What is asked: Write the material out again in full, word for word. Do not include the pictures.

◆ ◆ ◆ ◆ ◆ ◆ ◆

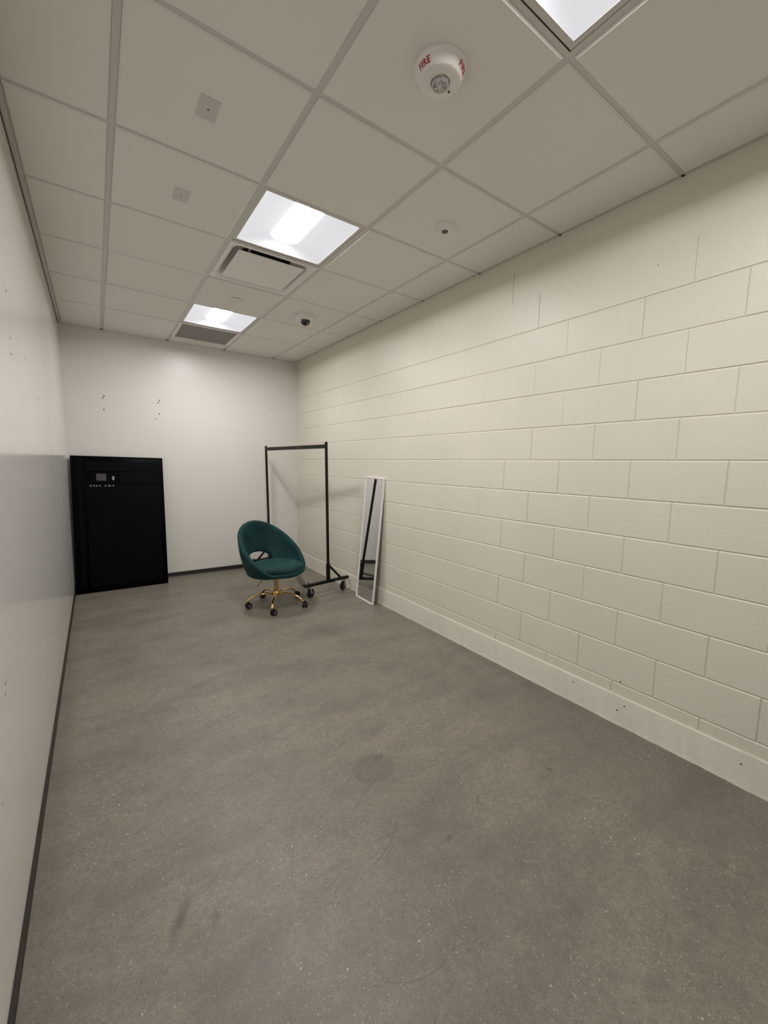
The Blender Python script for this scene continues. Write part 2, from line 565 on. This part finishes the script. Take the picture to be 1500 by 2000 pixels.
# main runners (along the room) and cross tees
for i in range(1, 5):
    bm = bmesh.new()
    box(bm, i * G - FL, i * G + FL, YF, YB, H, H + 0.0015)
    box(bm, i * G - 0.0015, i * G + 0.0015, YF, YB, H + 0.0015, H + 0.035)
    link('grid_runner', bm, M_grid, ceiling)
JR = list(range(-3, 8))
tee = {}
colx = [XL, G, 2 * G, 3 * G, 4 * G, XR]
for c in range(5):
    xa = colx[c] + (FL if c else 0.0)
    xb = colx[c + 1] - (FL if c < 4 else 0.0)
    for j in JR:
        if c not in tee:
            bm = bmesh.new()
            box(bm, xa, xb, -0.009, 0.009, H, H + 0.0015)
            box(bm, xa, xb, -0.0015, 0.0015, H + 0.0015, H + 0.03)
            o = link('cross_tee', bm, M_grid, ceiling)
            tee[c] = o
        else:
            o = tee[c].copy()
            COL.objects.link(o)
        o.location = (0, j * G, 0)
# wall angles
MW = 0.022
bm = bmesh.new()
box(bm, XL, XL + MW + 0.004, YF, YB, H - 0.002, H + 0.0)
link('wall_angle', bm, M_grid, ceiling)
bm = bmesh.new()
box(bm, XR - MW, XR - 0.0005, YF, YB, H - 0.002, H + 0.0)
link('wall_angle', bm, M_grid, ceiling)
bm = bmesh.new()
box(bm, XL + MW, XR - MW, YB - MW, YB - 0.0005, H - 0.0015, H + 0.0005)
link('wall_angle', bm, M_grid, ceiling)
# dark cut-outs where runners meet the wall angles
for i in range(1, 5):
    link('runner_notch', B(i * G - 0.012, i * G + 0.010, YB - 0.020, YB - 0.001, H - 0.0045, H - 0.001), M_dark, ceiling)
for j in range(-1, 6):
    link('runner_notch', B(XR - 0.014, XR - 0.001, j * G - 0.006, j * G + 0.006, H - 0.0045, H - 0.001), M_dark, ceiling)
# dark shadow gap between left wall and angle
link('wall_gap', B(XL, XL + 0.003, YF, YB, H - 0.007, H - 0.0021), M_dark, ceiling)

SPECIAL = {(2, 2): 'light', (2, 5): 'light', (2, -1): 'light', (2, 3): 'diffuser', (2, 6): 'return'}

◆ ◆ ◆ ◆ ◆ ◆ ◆

Result:
The Blender Python script for this scene continues. Write part 2, from line 565 on. This part finishes the script. Take the picture to be 1500 by 2000 pixels.
# main runners (along the room) and cross tees
for i in range(1, 5):
    bm = bmesh.new()
    box(bm, i * G - FL, i * G + FL, YF, YB, H, H + 0.0015)
    box(bm, i * G - 0.0015, i * G + 0.0015, YF, YB, H + 0.0015, H + 0.035)
    link('grid_runner', bm, M_grid, ceiling)
JR = list(range(-3, 8))
tee = {}
colx = [XL, G, 2 * G, 3 * G, 4 * G, XR]
for c in range(5):
    xa = colx[c] + (FL if c else 0.0)
    xb = colx[c + 1] - (FL if c < 4 else 0.0)
    for j in JR:
        if c not in tee:
            bm = bmesh.new()
            box(bm, xa, xb, -0.009, 0.009, H, H + 0.0015)
            box(bm, xa, xb, -0.0015, 0.0015, H + 0.0015, H + 0.03)
            o = link('cross_tee', bm, M_grid, ceiling)
            tee[c] = o
        else:
            o = tee[c].copy()
            COL.objects.link(o)
        o.location = (0, j * G, 0)
# wall angles
MW = 0.022
bm = bmesh.new()
box(bm, XL, XL + MW + 0.004, YF, YB, H - 0.002, H + 0.0)
link('wall_angle', bm, M_grid, ceiling)
bm = bmesh.new()
box(bm, XR - MW, XR - 0.0005, YF, YB, H - 0.002, H + 0.0)
link('wall_angle', bm, M_grid, ceiling)
bm = bmesh.new()
box(bm, XL + MW, XR - MW, YB - MW, YB - 0.0005, H - 0.0015, H + 0.0005)
link('wall_angle', bm, M_grid, ceiling)
# dark cut-outs where runners meet the wall angles
for i in range(1, 5):
    link('runner_notch', B(i * G - 0.012, i * G + 0.010, YB - 0.020, YB - 0.001, H - 0.0045, H - 0.001), M_dark, ceiling)
for j in range(-1, 6):
    link('runner_notch', B(XR - 0.014, XR - 0.001, j * G - 0.006, j * G + 0.006, H - 0.0045, H - 0.001), M_dark, ceiling)
# dark shadow gap between left wall and angle
link('wall_gap', B(XL, XL + 0.003, YF, YB, H - 0.007, H - 0.0021), M_dark, ceiling)

SPECIAL = {(2, 2): 'light', (2, 5): 'light', (2, -1): 'light', (2, 3): 'diffuser', (2, 6): 'return'}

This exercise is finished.